Dia de Los Muertos

#SundayShare: Photos, Prose, Poetry

During the week, I often come across poetry, a bit of writing, and/or a photo that gives me pause in a satisfying way where I reconnect with the present. I’d like to share these moments with you.

All of the poems and photographs here celebrate the upcoming Dia De Los Muertos.

By Maria Valladolid-Hutton

Dia de Los Muertos is on November 1st and 2nd. These are days to honor your dearly departed.

People who build ofrendas use the Cempasúchil flower (Mexican Marigold). Maybe you’ve seen vendors near cemeteries or on corners selling the flowers. The twenty-petal flower has a unique musky, pungent smell and is used to call forth the spirits of loved ones.

With every celebration comes an origin story. This one comes from centuries ago.


This beautiful legend tells the love story of two young Aztecs, Xóchitl and Huitzilin, as well as the legend about the Cempasúchil flower.

The romance between these two young people began when they were still little. As children, they had fun playing together and enjoying the surroundings of their town. In time, it was natural that a great love blossomed between them.

They say that every afternoon they went up to the top of the mountain to bring flowers to Tonatiuh, the sun god, he seemed to smile at them from the heights before the offering of lovers, and they swore to love each other forever, even beyond death.

One day the war came, and the lovers had to part because the young Huitzilin had to go to fight.

Sadly soon after, news came that Huitzilin had been wounded and eventually killed. The beautiful Xóchitl felt her heart break with pain.

She decided to climb the mountain for the last time to implore Tonatiuh, the sun god, to unite her forever with his love. The shaken sun released one of its rays, and when it touched the girl, it turned her into a beautiful flower with colors as intense as the sun’s rays.

In a short time, a hummingbird arrived that lovingly settled in the center of the flower.
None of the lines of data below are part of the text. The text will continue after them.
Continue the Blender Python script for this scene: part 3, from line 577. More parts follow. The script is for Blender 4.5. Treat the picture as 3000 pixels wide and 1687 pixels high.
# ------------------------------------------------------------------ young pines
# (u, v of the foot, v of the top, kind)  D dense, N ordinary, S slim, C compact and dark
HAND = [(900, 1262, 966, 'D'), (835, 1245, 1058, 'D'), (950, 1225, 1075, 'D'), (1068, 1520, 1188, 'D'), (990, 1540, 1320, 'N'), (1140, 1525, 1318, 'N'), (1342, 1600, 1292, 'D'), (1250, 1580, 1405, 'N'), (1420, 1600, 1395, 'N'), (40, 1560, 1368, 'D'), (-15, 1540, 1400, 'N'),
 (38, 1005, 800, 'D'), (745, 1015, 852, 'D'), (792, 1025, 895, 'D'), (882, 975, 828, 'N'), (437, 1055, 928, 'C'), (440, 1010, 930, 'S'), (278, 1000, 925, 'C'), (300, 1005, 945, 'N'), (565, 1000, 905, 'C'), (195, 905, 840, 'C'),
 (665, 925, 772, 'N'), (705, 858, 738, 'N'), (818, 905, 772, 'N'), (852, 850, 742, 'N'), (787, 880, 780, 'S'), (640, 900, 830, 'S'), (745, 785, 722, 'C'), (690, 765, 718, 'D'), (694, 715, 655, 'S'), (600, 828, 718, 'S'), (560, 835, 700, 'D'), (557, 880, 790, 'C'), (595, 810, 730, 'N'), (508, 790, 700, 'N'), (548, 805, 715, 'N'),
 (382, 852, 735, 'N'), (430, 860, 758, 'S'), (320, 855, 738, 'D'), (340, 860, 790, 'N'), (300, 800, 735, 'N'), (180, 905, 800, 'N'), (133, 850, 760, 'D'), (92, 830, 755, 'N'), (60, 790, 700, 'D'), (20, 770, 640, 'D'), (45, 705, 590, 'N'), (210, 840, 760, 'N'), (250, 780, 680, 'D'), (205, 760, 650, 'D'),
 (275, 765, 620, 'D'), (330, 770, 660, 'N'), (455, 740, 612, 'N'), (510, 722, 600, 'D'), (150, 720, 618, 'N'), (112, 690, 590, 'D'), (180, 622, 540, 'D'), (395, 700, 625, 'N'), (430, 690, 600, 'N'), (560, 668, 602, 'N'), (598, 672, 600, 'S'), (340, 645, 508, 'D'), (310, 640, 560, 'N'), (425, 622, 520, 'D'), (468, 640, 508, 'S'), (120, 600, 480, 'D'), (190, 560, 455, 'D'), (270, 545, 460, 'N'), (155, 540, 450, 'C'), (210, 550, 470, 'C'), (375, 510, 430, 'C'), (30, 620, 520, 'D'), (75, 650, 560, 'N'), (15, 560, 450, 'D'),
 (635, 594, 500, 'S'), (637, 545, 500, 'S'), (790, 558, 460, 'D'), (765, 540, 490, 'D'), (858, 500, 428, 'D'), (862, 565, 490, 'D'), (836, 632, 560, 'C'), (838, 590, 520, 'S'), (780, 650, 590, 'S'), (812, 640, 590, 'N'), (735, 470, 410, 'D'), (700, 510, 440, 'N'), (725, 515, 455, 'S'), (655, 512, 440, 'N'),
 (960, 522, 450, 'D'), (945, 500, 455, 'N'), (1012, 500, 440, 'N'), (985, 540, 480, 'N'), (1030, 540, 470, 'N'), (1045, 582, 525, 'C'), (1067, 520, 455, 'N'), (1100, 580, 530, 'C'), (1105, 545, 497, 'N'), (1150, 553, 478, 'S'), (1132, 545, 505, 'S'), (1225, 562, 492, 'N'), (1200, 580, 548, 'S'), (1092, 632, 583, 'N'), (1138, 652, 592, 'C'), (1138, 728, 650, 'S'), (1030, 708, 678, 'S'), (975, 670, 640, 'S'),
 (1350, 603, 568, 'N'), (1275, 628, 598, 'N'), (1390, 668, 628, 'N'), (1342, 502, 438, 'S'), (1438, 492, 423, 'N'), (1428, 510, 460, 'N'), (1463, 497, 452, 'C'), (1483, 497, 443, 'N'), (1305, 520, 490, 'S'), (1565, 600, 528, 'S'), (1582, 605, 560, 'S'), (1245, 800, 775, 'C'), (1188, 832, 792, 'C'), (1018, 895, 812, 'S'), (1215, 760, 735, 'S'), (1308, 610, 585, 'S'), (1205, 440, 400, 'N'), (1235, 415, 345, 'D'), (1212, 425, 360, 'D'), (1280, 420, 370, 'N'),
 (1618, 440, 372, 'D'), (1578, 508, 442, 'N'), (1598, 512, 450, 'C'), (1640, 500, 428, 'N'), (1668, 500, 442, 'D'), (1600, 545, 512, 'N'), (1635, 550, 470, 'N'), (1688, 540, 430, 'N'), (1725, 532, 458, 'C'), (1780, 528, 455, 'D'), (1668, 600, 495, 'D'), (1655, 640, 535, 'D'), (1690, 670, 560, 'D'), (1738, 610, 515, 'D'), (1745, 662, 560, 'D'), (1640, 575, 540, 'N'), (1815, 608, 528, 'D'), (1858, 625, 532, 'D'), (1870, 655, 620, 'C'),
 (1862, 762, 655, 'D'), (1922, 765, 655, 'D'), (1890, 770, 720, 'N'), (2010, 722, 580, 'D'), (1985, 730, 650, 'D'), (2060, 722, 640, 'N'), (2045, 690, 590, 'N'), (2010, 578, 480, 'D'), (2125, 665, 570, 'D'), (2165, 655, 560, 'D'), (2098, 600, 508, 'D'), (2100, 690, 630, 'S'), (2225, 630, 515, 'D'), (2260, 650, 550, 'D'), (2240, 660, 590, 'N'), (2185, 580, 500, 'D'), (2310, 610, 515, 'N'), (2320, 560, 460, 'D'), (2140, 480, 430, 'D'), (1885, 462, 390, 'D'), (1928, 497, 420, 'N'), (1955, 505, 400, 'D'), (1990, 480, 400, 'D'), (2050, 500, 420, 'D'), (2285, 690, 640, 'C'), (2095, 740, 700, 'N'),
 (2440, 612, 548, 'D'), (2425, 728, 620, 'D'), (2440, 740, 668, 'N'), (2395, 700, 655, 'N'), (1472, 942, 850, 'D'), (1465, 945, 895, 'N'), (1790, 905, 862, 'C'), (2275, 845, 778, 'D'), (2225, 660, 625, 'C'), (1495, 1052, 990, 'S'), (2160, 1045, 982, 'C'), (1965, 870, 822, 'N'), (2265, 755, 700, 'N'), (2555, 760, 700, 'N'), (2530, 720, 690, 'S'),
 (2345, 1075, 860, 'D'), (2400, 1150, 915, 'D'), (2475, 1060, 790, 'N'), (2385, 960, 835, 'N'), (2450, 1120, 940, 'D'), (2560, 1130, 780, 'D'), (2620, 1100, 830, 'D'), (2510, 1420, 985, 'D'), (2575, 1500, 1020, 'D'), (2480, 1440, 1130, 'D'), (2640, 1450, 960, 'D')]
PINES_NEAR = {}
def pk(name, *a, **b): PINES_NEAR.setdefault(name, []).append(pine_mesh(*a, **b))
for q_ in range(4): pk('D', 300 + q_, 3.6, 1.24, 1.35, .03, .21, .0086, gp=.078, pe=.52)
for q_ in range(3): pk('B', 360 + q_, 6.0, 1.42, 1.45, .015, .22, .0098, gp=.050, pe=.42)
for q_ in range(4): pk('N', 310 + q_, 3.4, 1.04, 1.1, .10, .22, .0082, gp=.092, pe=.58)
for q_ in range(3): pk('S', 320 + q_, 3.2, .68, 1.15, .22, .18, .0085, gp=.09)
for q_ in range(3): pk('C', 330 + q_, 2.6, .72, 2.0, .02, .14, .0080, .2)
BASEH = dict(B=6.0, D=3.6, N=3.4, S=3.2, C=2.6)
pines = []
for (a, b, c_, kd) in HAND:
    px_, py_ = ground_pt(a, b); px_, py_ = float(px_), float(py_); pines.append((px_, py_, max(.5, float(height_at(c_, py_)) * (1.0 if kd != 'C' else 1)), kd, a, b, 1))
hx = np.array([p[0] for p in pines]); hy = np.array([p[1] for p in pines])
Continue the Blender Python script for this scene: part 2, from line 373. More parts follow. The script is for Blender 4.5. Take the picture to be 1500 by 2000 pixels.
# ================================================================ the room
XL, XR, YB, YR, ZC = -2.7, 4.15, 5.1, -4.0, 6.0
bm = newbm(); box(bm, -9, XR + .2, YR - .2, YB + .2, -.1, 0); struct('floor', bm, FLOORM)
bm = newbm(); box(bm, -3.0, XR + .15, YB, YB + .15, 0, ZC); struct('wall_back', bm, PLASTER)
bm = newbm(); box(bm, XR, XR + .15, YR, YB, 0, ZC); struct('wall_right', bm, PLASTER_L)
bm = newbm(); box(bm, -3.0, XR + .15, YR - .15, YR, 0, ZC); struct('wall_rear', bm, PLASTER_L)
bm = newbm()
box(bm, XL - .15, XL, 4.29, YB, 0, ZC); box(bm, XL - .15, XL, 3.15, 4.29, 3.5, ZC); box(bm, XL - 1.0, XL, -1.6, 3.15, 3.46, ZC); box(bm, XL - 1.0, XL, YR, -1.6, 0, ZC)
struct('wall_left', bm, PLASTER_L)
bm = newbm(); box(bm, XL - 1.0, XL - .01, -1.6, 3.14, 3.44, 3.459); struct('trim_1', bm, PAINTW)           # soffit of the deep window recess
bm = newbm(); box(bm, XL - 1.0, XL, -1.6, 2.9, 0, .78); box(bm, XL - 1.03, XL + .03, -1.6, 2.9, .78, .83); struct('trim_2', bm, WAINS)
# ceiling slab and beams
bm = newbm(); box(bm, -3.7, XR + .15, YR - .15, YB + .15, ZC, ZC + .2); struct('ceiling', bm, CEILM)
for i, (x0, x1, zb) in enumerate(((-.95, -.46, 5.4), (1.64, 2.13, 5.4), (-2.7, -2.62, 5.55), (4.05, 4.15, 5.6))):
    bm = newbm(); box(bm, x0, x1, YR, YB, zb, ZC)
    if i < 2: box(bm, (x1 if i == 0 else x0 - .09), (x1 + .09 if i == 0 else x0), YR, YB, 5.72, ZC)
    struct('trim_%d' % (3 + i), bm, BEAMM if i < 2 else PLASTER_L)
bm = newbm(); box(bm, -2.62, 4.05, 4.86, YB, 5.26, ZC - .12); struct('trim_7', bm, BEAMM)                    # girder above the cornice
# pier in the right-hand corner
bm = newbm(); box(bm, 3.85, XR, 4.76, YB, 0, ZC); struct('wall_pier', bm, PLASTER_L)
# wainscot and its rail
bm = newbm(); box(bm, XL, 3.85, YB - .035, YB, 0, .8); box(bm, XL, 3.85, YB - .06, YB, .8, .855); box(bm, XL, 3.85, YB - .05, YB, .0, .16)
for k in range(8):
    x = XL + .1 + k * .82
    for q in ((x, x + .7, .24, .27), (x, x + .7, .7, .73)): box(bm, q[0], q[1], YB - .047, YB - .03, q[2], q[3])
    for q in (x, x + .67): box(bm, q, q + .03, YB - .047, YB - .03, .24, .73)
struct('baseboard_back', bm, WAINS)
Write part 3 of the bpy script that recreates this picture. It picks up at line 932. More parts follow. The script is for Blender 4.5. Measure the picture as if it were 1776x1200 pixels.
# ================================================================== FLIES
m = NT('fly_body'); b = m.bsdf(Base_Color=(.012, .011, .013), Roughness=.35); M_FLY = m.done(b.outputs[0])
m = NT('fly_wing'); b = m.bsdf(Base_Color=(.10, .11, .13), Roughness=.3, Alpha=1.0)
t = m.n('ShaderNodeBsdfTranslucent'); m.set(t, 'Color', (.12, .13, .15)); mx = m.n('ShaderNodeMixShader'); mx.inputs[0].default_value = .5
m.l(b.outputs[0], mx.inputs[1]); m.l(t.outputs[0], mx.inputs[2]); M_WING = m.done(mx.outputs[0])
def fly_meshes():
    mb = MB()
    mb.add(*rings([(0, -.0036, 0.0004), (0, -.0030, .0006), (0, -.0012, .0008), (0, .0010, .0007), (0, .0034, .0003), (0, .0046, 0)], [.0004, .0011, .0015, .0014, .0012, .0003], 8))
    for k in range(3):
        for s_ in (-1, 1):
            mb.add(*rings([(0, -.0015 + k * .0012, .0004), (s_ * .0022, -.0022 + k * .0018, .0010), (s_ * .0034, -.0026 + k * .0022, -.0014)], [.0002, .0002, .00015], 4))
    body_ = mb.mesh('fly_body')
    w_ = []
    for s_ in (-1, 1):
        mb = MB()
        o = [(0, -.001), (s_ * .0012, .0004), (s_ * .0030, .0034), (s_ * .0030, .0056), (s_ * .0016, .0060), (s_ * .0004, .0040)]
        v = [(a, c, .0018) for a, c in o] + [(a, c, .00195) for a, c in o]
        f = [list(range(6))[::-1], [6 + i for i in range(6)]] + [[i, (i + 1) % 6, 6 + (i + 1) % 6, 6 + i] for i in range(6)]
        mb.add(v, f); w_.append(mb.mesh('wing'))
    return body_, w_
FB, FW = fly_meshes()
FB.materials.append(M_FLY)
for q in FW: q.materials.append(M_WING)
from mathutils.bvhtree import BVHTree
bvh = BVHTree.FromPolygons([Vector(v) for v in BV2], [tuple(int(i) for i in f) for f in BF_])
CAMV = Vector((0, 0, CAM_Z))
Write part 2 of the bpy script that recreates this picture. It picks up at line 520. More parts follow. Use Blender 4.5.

It was Huitzilin who had transformed into a beautiful hummingbird. Instantly the flower opened into 20 petals, with an intense and mysterious aroma … Lovers would always be together as long as marigolds and hummingbirds existed.

This is how the marigold flower was born, the flower of the dead.

Day of the Dead Poem

by Alberto Rios

It is not simply the Day of the Dead—loud, and parties.
More quietly, it is the day of my dead. The day of your dead.

These days, the neon of it all, the big-teeth, laughing skulls,
The posed calacas and Catrinas and happy dead people doing funny things—

It’s all in good humor, and sometimes I can’t help myself: I laugh out loud, too.
But I miss my father. My grandmother has been gone

Almost so long I can’t grab hold of her voice with my ears anymore,
Not easily. My mother-in-law, she’s still here, still in things packed

In boxes, her laughter on videotape, and in conversations.
Our dog died several years ago, and I try to say his name

Whenever I leave the house—You take care of this house now,
I say to him, the way I always have, the way he knows.

I grew up with the trips to the cemetery and pan de muerto,
The prayers and the favorite foods, the carne asada, the beer.

But that was in the small town where my memory still lives.
Today, I’m in the big city, and that small town feels far away.

Part II-IV of the poem can be found at Poets.org

You know the origin story and the flowers used. Here’s a photo of Huitzilin as the hummingbird.

By Catpoe

You don’t have to be of Mexican heritage to celebrate Dia de Los Muertos. You don’t even have to build an altar.

But if you do, know that they can be as simple as a candle, photos of the departed, water, and paper (these are the four elements), or as elaborate as a multi-tiered altar with favorite foods, drink, flowers, photos, and Papel Picado.

See you next Sunday. I hope you enjoy your week and partake of some of the sweet treats of Halloween.